The FBI has classified the incident as domestic terrorism, a violent act for social or political gain.

Now investigators face two tasks: determining what drove Page over the edge and whether anyone nudged him along the way.

Investigators probably will collect all the bullets and fragments from the temple and the victims' bodies to confirm that they came from Page's gun. Detectives also will pore over witness statements to make absolutely certain he was the only shooter, said Joe LeFevre, chairman of the forensic science department at Fox Valley Technical College in Appleton.

Authorities will interview Page's family, friends and associates. Agents spent Monday morning doing a door-to-door sweep on his street, chatting with neighbors on their front porches and in their backyards.

If agents seized a computer from his apartment, they likely will review the websites he visited and any writings he posted. If they recovered a cellphone, they will use it to follow his recent movements as the device shifted from one cell tower to the next.

"It's like any crime," said Jack Ryan, a Rhode Island attorney who trains police around the country. "You focus on their recent tracks. You focus on friends, acquaintances. He had to get ready for this plot somewhere."The investigation could take weeks or longer. But Page's motive is the key.

If detectives determine Page simply held a personal grudge, the Sikhs and the rest of the public will have an answer.

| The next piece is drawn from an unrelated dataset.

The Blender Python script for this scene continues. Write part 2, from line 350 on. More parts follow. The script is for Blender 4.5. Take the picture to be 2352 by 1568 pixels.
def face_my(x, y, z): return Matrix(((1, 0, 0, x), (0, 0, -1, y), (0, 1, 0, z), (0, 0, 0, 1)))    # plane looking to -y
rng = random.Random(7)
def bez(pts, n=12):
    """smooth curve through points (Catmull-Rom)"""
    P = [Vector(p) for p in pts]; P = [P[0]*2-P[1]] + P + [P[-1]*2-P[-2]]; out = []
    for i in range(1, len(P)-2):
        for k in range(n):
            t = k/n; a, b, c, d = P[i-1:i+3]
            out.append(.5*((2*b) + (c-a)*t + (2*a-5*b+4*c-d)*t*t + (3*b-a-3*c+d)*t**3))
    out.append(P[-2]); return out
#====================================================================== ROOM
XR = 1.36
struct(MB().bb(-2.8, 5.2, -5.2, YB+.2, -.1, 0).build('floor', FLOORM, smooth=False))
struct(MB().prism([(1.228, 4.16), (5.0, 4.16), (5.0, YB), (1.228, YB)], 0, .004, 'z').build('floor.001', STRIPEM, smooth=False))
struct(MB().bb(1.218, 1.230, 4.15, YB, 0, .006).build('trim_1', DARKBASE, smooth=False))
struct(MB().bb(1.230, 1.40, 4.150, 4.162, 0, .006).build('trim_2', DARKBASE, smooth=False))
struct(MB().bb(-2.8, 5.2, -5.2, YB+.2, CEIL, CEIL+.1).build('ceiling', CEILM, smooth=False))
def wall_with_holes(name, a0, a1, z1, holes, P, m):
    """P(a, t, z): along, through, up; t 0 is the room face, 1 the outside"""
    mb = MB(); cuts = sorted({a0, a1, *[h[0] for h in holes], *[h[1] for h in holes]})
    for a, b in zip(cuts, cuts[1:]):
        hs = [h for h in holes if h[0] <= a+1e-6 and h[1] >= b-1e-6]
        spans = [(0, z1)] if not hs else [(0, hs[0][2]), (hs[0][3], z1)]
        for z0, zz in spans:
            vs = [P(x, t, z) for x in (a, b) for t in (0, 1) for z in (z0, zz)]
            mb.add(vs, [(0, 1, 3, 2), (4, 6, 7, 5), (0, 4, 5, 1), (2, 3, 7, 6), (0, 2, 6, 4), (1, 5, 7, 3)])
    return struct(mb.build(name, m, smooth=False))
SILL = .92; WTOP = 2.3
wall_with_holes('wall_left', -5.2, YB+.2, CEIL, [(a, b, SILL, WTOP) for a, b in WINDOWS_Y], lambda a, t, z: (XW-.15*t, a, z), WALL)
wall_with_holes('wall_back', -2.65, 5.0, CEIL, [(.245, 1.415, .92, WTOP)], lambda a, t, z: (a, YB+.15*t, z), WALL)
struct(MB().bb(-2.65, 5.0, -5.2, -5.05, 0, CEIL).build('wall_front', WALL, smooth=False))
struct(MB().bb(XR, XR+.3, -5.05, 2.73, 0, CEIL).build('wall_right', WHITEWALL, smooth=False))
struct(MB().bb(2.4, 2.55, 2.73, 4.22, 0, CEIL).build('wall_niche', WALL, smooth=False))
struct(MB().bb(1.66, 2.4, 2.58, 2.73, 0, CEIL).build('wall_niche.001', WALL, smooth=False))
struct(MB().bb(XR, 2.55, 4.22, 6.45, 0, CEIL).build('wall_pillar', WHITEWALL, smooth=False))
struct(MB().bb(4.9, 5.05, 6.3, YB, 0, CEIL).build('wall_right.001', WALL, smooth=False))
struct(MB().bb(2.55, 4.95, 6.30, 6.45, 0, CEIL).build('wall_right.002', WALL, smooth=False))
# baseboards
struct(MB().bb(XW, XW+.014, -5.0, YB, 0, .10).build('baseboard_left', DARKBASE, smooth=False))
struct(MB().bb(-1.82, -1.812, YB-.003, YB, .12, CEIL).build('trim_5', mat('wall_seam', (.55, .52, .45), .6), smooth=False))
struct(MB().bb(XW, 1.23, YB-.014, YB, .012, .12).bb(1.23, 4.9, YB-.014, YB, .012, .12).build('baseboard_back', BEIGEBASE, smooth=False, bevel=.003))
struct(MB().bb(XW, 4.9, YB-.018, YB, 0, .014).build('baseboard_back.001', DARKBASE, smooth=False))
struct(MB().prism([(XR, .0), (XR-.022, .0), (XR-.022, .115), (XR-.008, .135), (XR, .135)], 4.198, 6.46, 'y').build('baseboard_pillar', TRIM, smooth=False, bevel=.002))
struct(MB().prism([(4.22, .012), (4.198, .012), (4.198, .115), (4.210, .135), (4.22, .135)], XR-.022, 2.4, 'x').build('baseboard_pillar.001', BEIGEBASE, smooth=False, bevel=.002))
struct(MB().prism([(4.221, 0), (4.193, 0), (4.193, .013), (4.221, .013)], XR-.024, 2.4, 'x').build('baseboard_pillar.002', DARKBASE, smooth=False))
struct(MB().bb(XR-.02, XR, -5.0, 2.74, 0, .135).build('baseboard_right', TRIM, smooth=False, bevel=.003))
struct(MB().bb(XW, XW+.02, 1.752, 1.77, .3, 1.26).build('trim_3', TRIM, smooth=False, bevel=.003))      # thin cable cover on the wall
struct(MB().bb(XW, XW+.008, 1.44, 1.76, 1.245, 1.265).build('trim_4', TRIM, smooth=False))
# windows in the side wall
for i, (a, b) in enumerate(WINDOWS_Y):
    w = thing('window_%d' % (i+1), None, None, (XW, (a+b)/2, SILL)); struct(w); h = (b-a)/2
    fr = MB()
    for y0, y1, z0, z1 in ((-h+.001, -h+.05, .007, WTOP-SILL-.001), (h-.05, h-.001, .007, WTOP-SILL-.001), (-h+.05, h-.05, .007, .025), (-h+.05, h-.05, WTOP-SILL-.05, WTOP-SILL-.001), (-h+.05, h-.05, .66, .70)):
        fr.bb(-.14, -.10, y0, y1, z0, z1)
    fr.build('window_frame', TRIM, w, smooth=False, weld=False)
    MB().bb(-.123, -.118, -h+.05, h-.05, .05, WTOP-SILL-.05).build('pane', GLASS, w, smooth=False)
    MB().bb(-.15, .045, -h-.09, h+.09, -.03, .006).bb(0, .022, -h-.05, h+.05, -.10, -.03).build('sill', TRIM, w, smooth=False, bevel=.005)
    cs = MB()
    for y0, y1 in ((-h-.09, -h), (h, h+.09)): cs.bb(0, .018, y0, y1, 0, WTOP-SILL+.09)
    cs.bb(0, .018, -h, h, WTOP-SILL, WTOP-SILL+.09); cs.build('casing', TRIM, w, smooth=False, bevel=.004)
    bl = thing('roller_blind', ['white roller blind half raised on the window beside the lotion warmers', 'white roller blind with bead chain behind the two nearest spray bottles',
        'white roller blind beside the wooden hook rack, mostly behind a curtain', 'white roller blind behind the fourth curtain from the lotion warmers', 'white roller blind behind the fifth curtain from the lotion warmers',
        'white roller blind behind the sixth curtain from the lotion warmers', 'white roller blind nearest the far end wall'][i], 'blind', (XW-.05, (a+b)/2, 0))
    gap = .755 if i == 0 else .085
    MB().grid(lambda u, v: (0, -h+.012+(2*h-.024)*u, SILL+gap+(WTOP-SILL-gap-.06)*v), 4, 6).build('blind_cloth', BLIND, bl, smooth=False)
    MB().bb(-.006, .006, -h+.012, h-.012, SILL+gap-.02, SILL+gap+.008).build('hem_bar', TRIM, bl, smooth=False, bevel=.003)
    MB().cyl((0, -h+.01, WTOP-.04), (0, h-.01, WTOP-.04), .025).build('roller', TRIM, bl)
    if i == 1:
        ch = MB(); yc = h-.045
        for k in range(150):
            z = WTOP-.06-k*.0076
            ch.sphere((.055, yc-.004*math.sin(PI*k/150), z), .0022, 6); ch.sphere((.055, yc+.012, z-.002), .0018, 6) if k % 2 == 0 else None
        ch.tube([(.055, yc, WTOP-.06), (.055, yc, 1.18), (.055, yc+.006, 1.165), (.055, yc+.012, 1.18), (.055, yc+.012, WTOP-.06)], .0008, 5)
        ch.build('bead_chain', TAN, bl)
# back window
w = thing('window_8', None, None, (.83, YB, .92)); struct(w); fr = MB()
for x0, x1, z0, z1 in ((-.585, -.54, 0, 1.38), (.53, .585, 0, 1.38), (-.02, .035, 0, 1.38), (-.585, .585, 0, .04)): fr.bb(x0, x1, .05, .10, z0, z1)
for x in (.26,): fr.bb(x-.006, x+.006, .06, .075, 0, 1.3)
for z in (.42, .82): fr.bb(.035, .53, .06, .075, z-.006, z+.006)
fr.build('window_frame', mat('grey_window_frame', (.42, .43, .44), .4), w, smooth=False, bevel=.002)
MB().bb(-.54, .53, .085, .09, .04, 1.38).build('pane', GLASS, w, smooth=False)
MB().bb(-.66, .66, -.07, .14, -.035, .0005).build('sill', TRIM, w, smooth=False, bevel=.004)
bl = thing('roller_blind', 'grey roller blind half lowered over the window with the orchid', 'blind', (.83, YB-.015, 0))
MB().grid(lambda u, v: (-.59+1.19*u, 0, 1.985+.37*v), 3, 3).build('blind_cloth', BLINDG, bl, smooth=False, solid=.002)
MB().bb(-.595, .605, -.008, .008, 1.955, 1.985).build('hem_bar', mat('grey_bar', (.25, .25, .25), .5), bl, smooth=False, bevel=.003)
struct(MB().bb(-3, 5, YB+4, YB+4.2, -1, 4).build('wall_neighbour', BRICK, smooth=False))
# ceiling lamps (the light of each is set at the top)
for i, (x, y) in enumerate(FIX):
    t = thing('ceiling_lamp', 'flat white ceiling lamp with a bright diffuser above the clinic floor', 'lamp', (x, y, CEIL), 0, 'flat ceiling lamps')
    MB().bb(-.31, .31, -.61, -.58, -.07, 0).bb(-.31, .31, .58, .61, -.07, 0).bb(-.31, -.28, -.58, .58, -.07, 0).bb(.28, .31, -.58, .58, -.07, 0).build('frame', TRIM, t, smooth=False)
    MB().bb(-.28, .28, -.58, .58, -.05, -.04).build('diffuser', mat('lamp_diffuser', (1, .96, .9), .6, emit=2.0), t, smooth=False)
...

If investigators conclude he was motivated by racist ideology, that might lead police to accomplices, help collect intelligence on white supremacist groups and prevent future attacks.

No matter how thorough the investigation, the final conclusions are bound to leave victims with many of the same anguish-filled questions.

"Whatever the answer is, we can be reasonably sure it won't be an answer many people would say makes sense to them," said University of Wisconsin-Madison law professor Michael Scott, who is writing a guidebook for police on hate crimes.

"We'd like to have some peek into that twisted mind. But in the end, it's still a peek into a twisted mind that doesn't tell us anything we didn't already know about human nature."